Avec ce sacre, les Tunisiennes espéraient également donner une bonne image de la femme dans le monde arabe. « On est mieux perçue que dans d’autres pays, décrypte Mouna Chebbah. Surtout dans le domaine sportif. Mais on privilégie encore les hommes, surtout en football et peut-être aussi en handball ».

Mouna Chebbah a été élue sportive de l’année 2014 en Tunisie, ce qui la console à peine. « Tous les sacrifices que j’ai fait ont fini par payer, considère-t-elle. Mais on n’en parle pas trop, parce que je ne suis pas un footballeur ou une grande star en Tunisie ».

Les JO 2016, le dernier grand défi de sa carrière

La reconnaissance du grand public et des médias viendra sans doute d’une qualification pour les Jeux olympiques de 2016 à Rio. Les handballeuses tunisiennes n’ont jamais été aux JO. « Réussir cette première, pour mon palmarès et pour ma fin de carrière, ce serait génial, assure Mouna Chebah. J’ai toujours rêvé des Jeux olympiques. Il ne me reste que ça à faire ».

Pour aller au Brésil, les Tunisiennes devront finir premières d’un Tournoi de qualification à Luanda (19-21 mars 2015) auquel l’Angola, la RDC et le Sénégal participent. « Il y a une ambiance de fou, là-bas, en Afrique, lance Mouna Chebbah. On connaît aussi l’arbitrage africain, qui est toujours favorable au pays organisateur ». Elle ajoute : « Les Angolaises vont vouloir prendre leur revanche par rapport à la dernière Coupe d’Afrique (1). Elles ne vont rien lâcher et elles vont tout faire pour aller aux Jeux. »

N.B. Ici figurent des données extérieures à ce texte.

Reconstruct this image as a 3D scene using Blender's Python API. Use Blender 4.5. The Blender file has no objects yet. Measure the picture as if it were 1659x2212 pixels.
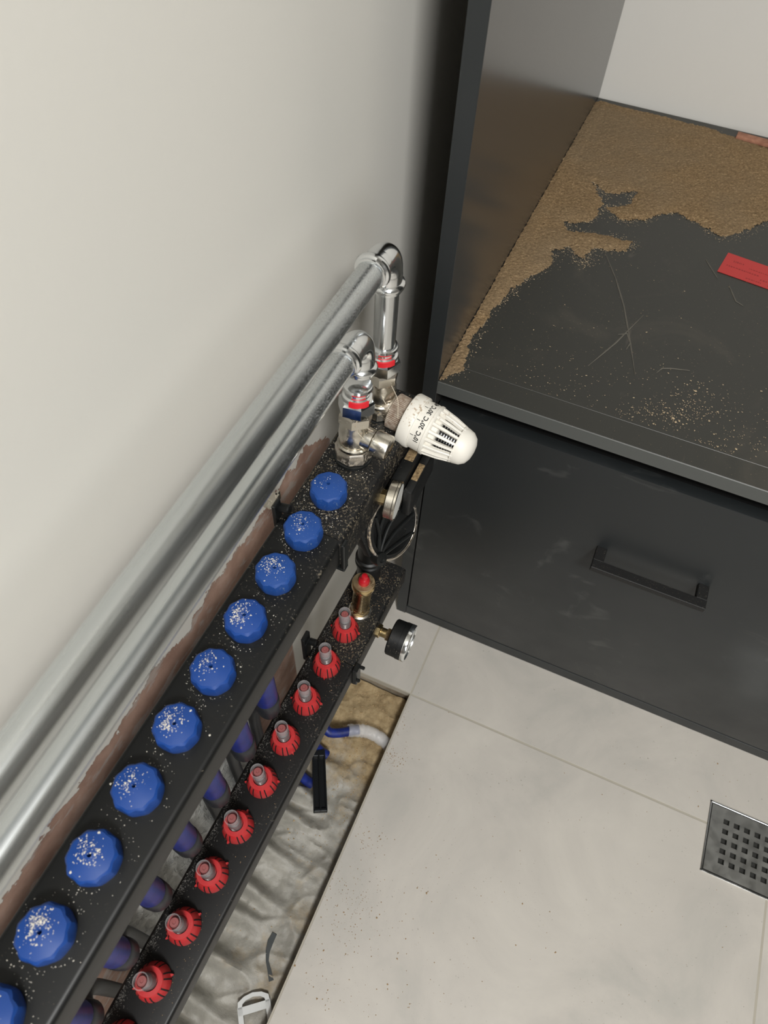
import bpy, bmesh, math, random
from mathutils import Vector, Matrix, noise
C = bpy.context
SC = C.scene
R = math.radians
PI = math.pi

# ------------------------------------------------------------------ camera, light, exposure
cd = bpy.data.cameras.new('camera')
cam = bpy.data.objects.new('camera', cd)
SC.collection.objects.link(cam)
cam.location = (0.2607, -0.4214, 1.1580)
cam.rotation_euler = (R(35.359), R(-2.315), R(23.670))
cd.sensor_fit = 'VERTICAL'
cd.sensor_height = 36
cd.sensor_width = 27
cd.lens = 1523.8 / 2212 * 36
cd.clip_start = 0.02
cd.clip_end = 30
cd.dof.use_dof = True
cd.dof.focus_distance = 0.80
cd.dof.aperture_fstop = 9.0
SC.camera = cam

wd = bpy.data.worlds.new('world'); SC.world = wd; wd.use_nodes = True
wd.node_tree.nodes['Background'].inputs[0].default_value = (0.9, 0.93, 1, 1)
wd.node_tree.nodes['Background'].inputs[1].default_value = 0.3

def area(name, loc, target, sx, sy, power, col):
    l = bpy.data.lights.new(name, 'AREA'); l.shape = 'RECTANGLE'; l.size = sx; l.size_y = sy
    l.energy = power; l.color = col
    o = bpy.data.objects.new(name, l); SC.collection.objects.link(o)
    o.location = loc
    d = Vector(target) - Vector(loc)
    o.rotation_euler = d.to_track_quat('-Z', 'Y').to_euler()
    return o
area('ceiling_light', (0.95, -1.30, 2.40), (0.25, 0.0, 0.6), 0.4, 0.4, 55, (1.0, 0.993, 0.98))
area('room_fill', (1.6, -2.45, 1.5), (0.3, 0.3, 0.6), 0.9, 1.2, 23, (0.95, 0.98, 1.0))  # soft fill light added behind the camera, not a modelled window

SC.view_settings.view_transform = 'Standard'
SC.view_settings.look = 'None'
SC.view_settings.gamma = 1
SC.view_settings.exposure = 0.0
SC.view_settings.use_curve_mapping = False

# ------------------------------------------------------------------ materials
def srgb(r, g, b):
    f = lambda c: (c / 255 / 12.92) if c / 255 <= 0.04045 else ((c / 255 + 0.055) / 1.055) ** 2.4
    return (f(r), f(g), f(b), 1)

def mat(name, col, rough=0.5, metal=0.0, spec=0.5, **kw):
    m = bpy.data.materials.new(name); m.use_nodes = True
    nt = m.node_tree; b = nt.nodes['Principled BSDF']
    b.inputs['Base Color'].default_value = col
    b.inputs['Roughness'].default_value = rough
    b.inputs['Metallic'].default_value = metal
    b.inputs['Specular IOR Level'].default_value = spec
    for k, v in kw.items():
        b.inputs[k.replace('_', ' ')].default_value = v
    return m

class NT:
    def __init__(s, m):
        s.nt = m.node_tree; s.b = s.nt.nodes['Principled BSDF']
        s.tc = s.nt.nodes.new('ShaderNodeTexCoord')
    def n(s, t, **kw):
        x = s.nt.nodes.new(t)
        for k, v in kw.items(): setattr(x, k, v)
        return x
    def l(s, a, b): s.nt.links.new(a, b)
    def vec(s, scale=(1, 1, 1), coord='Object', rot=(0, 0, 0)):
        mp = s.n('ShaderNodeMapping'); mp.inputs['Scale'].default_value = scale; mp.inputs['Rotation'].default_value = rot
        s.l(s.tc.outputs[coord], mp.inputs['Vector']); return mp.outputs[0]
    def noise(s, scale, detail=4, rough=0.55, vec=None, dist=0):
        x = s.n('ShaderNodeTexNoise'); x.inputs['Scale'].default_value = scale
        x.inputs['Detail'].default_value = detail; x.inputs['Roughness'].default_value = rough
        x.inputs['Distortion'].default_value = dist
        s.l(vec if vec is not None else s.tc.outputs['Object'], x.inputs['Vector']); return x.outputs['Fac']
    def ramp(s, fac, stops):
        r = s.n('ShaderNodeValToRGB'); e = r.color_ramp.elements
        while len(e) < len(stops): e.new(0.5)
        for i, (p, c) in enumerate(stops):
            e[i].position = p; e[i].color = c if len(c) == 4 else (*c, 1)
        s.l(fac, r.inputs[0]); return r.outputs[0]
    def mix(s, fac, a, b):
        x = s.n('ShaderNodeMix', data_type='RGBA')
        for sock, v in ((x.inputs['Factor'], fac), (x.inputs['A'], a), (x.inputs['B'], b)):
            pass
        def put(sock, v):
            if isinstance(v, (tuple, list)): sock.default_value = v
            elif isinstance(v, (int, float)): sock.default_value = v
            else: s.l(v, sock)
        put(x.inputs[0], fac); put(x.inputs[6], a); put(x.inputs[7], b)
        return x.outputs[2]
    def math(s, op, a, b=0.0, clamp=False):
        x = s.n('ShaderNodeMath', operation=op); x.use_clamp = clamp
        for i, v in enumerate((a, b)):
            if isinstance(v, (int, float)): x.inputs[i].default_value = v
            else: s.l(v, x.inputs[i])
        return x.outputs[0]
    def col(s, c): s.l(c, s.b.inputs['Base Color'])
    def rough(s, c): s.l(c, s.b.inputs['Roughness'])
    def bump(s, h, strength=0.3, dist=0.001):
        x = s.n('ShaderNodeBump'); x.inputs['Strength'].default_value = strength; x.inputs['Distance'].default_value = dist
        s.l(h, x.inputs['Height']); s.l(x.outputs[0], s.b.inputs['Normal'])
    def xyz(s, coord='Object'):
        x = s.n('ShaderNodeSeparateXYZ'); s.l(s.tc.outputs[coord], x.inputs[0]); return x.outputs
    def maprange(s, v, a, b, c=0.0, d=1.0):
        x = s.n('ShaderNodeMapRange'); s.l(v, x.inputs[0])
        for i, k in enumerate((a, b, c, d)): x.inputs[i + 1].default_value = k
        return x.outputs[0]

W4 = lambda v: (v, v, v, 1)
# left wall: white paint above, bare pink plaster below a ragged paint line
M_wall = mat('painted_wall', srgb(214, 211, 203), 0.85, spec=0.3)
t = NT(M_wall); X, Y, Z = t.xyz()
n1 = t.noise(16, 6, 0.65); n2 = t.noise(70, 3, 0.6)
edge = t.math('ADD', Z, t.math('MULTIPLY', t.math('SUBTRACT', n1, 0.5), 0.09))
edge = t.math('ADD', edge, t.math('MULTIPLY', t.math('SUBTRACT', n2, 0.5), 0.02))
edge = t.math('ADD', edge, t.math('MULTIPLY', t.math('MAXIMUM', t.math('SUBTRACT', Y, 0.03), 0.0), 1.2))
painted = t.maprange(edge, 0.5615, 0.5625)
whitelow = t.math('MULTIPLY', t.maprange(Y, -0.063, -0.060), t.maprange(Z, 0.40, 0.39))
painted = t.math('MAXIMUM', painted, whitelow)
pl = t.ramp(t.noise(22, 6, 0.6), [(0.3, srgb(138, 108, 94)), (0.55, srgb(166, 136, 120)), (0.75, srgb(186, 160, 146))])
pn = t.noise(34, 5, 0.7, t.vec((1, 0.5, 1.6)))
smear = t.math('MULTIPLY', t.maprange(pn, 0.54, 0.60), 0.55)
pl = t.mix(smear, pl, srgb(176, 172, 166))
wh = t.mix(t.noise(3, 3), srgb(212, 210, 202), srgb(217, 213, 204))
hair = t.noise(500, 2)
t.col(t.mix(painted, pl, wh))
t.bump(t.math('ADD', t.math('MULTIPLY', painted, 0.8), t.math('MULTIPLY', t.noise(160, 3), 0.12)), 0.5, 0.0012)

M_white = mat('white_paint', srgb(212, 209, 202), 0.8, spec=0.3)
t = NT(M_white); t.bump(t.noise(120, 3), 0.08, 0.001)
M_room = mat('dimmed_room_wall', srgb(118, 115, 110), 0.85)  # wall colour darkened to stand for the unlit room and cut bounce
M_ceil = mat('ceiling_paint', srgb(214, 212, 206), 0.9)
# floor tile, grout lines at the tile joints
M_tile = mat('floor_tile', srgb(176, 172, 162), 0.42, spec=0.4)
t = NT(M_tile); X, Y, Z = t.xyz()
def joint(v, off, size, w):
    a = t.math('ADD', v, -off + size * 20)
    a = t.math('MODULO', a, size)
    a = t.math('MINIMUM', a, t.math('SUBTRACT', size, a))
    return t.maprange(a, w * 0.5, w * 0.5 + 0.0006, 1, 0)
jx = joint(X, 0.1672, 0.6, 0.0026); jy = joint(Y, 0.0212, 0.6, 0.0030)
j = t.math('MAXIMUM', jx, jy)
cl = t.ramp(t.noise(5.5, 6, 0.62, dist=0.6), [(0.3, srgb(172, 169, 162)), (0.5, srgb(186, 181, 173)), (0.72, srgb(196, 191, 182))])
sp = t.ramp(t.noise(260, 2, 0.5), [(0.69, W4(0)), (0.73, W4(1))])
spm = t.math('MULTIPLY', sp, t.maprange(t.noise(9, 3), 0.45, 0.62))
cl = t.mix(t.math('MULTIPLY', spm, 0.55), cl, srgb(96, 84, 70))
t.col(t.mix(j, cl, srgb(170, 164, 151)))
t.rough(t.mix(j, t.ramp(t.noise(8, 4), [(0.3, W4(0.38)), (0.7, W4(0.52))]), W4(0.9)))
t.bump(t.math('SUBTRACT', t.math('MULTIPLY', t.noise(60, 3), 0.05), j), 0.4, 0.001)

M_concrete = mat('raw_screed', srgb(150, 140, 124), 0.95)
t = NT(M_concrete); t.col(t.ramp(t.noise(30, 6), [(0.3, srgb(120, 108, 90)), (0.7, srgb(168, 156, 136))])); t.bump(t.noise(90, 5), 0.6, 0.003)

# dusty sheet over the pipes
M_sheet = mat('dusty_sheet', srgb(158, 154, 144), 0.5, spec=0.5)
t = NT(M_sheet); X, Y, Z = t.xyz()
base = t.ramp(t.noise(28, 7, 0.65, dist=0.4), [(0.25, srgb(120, 117, 109)), (0.5, srgb(146, 143, 134)), (0.75, srgb(166, 162, 152))])
dirt = t.ramp(t.noise(60, 7, 0.7), [(0.25, srgb(112, 92, 62)), (0.5, srgb(154, 134, 100)), (0.78, srgb(192, 172, 134))])
amt = t.math('ADD', t.maprange(Y, -0.20, -0.02, 0.0, 0.75), t.math('SUBTRACT', t.math('MULTIPLY', t.noise(20, 5, 0.7), 1.2), 0.5))
amt = t.math('ADD', amt, t.maprange(X, 0.10, 0.17, -0.05, 0.12))
t.col(t.mix(t.maprange(amt, 0.15, 0.55), base, dirt))
t.rough(t.maprange(amt, 0.2, 0.5, 0.42, 0.9))
t.bump(t.noise(120, 6, 0.7), 0.55, 0.0022)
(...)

En cas de qualification, Mouna Chebbah pourra alors songer tranquillement à une retraite… internationale. Car en club, elle ne se voit pas encore arrêter. « Les gens me taquinent un peu en me disant ‘tu es vieille !’ Mais sur le terrain, je ne le sens pas du tout. Je n’ai que 32 ans et je me sens toujours bien physiquement. Si un jour quelqu’un me dit ‘tu es nulle, tu ne sais plus jouer’, j’arrêterai », affirme la Nîmoise. « Mouna est à la fois fragile et forte, conclut Bertrand Roux. Elle est forte sur le terrain où rien ne lui résiste. Mais à l’extérieure, elle est un peu fragile. » Pas parfaite donc, mais pas loin non plus.

(1) Les Tunisiennes ont éliminé les Angolaises en demi-finale du Championnat d’Afrique des nations 2014.